Friday, 8 March 2013

Fish & Chips

Fish & Chips or the objectification of the body and the democratisation of everyday life. Why do in portraiture the subject-matter of an image is a recognisable or well known person? such as in, for instance, in Édouard Manet's Portraying Life, at the Royal Academy of Arts, in Man Ray's Portraits, at the National Portrait Gallery, or even, or, even, in Jurgen Teller's Woo!, at the Institute of Contemporary Arts.
The first obvious answer is in that it is more easier for curators to conceive exhibitions and develop their work when references about the subject are already available, contextualised, in opposition to those subjects, where, they have to engage in a more thorough research and level of inquire. The second answer will take us to meander in to the history of art. Art was(is) predominantly made for the elites. Being those religious and political, economical, intellectual. Paintings, tapestry and stained glass windows portraying the life of saints or narrating events taken from the Holy Book were used by religious orders and nobility until the 19th century to visually establish their 'word' or impose their territory on the common, on the non-educated, on the savage; it was also used as a form to visually ennobled someone or explain events in life and from everyday life. That is why most of the portraits are from people that it is more easier to identify, to refer to. It is only after that the medium used enters the process of social massification and is turned in to a commodity to be used by the whole spectrum of the social sphere. So, most of the artworks made until the 19th century were, beside religious motifs, either commissioned portraits from wealthy people or society pictures, which had no context and were posed.
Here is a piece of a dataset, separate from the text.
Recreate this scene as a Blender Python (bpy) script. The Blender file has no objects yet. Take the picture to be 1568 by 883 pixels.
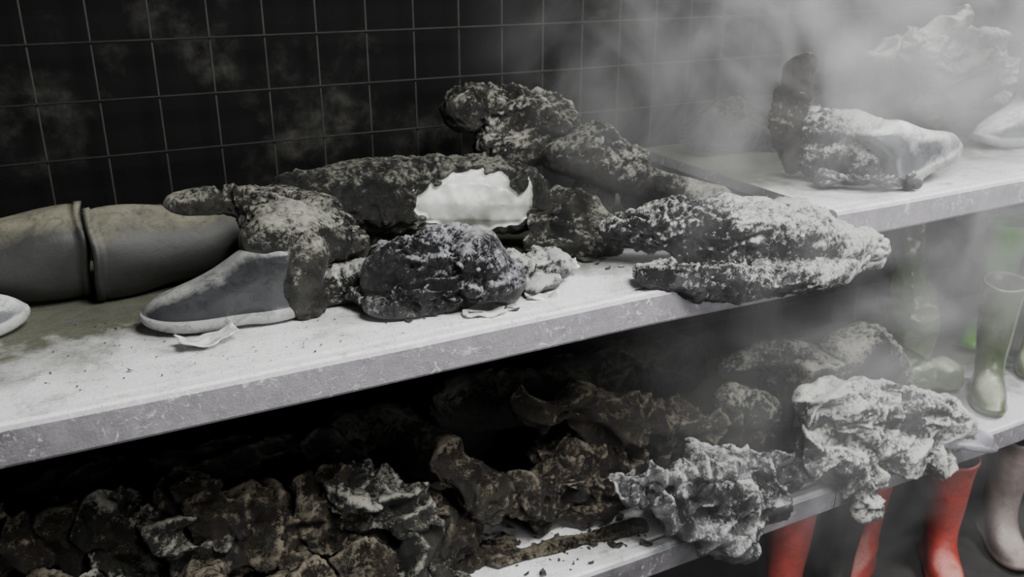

However, and this is what makes Édouard Manet's work (1832-1883) to have it's latent potential attractiveness and appealing, as well as most of all the impressionist movement artists, was in that together with portraying life through a direct observation of the world surrounding them, they brought as their subject-matter into the canvas non-performative domestic scenarios, not intended for public display, embodied with psychological and emotional potentialities. The case of Manet is because he was a pivotal figure in the transition from Realism to Impressionism, which also coincided with the social and economic circumstance that made possible the coming of age of the photographic portrait. Man Ray's Portraits, at the National Portrait Gallery, "highlights Man Ray’s central position among the leading artists of the Dada and Surrealist movements and the significant range of contemporaries, celebrities, friends and lovers that he captured: from Marcel Duchamp and Pablo Picasso to Kiki de Montparnasse, Lee Miller and Catherine Deneuve." Whereas, Juergen Teller (1964) in his photography portraits blurs' the boundaries between portrait and genre scenes by capturing himself not as a photographer but as a member of the community being portrayed: people from the creative industries, celebrities, fashion designers, models, musicians, etc., such as Kate Moss, No.12, Gloucestershire (2010) and Bjork and son, Iceland (1993); or sometimes bare naked or in flamboyant postures representing contemporary life, for instance.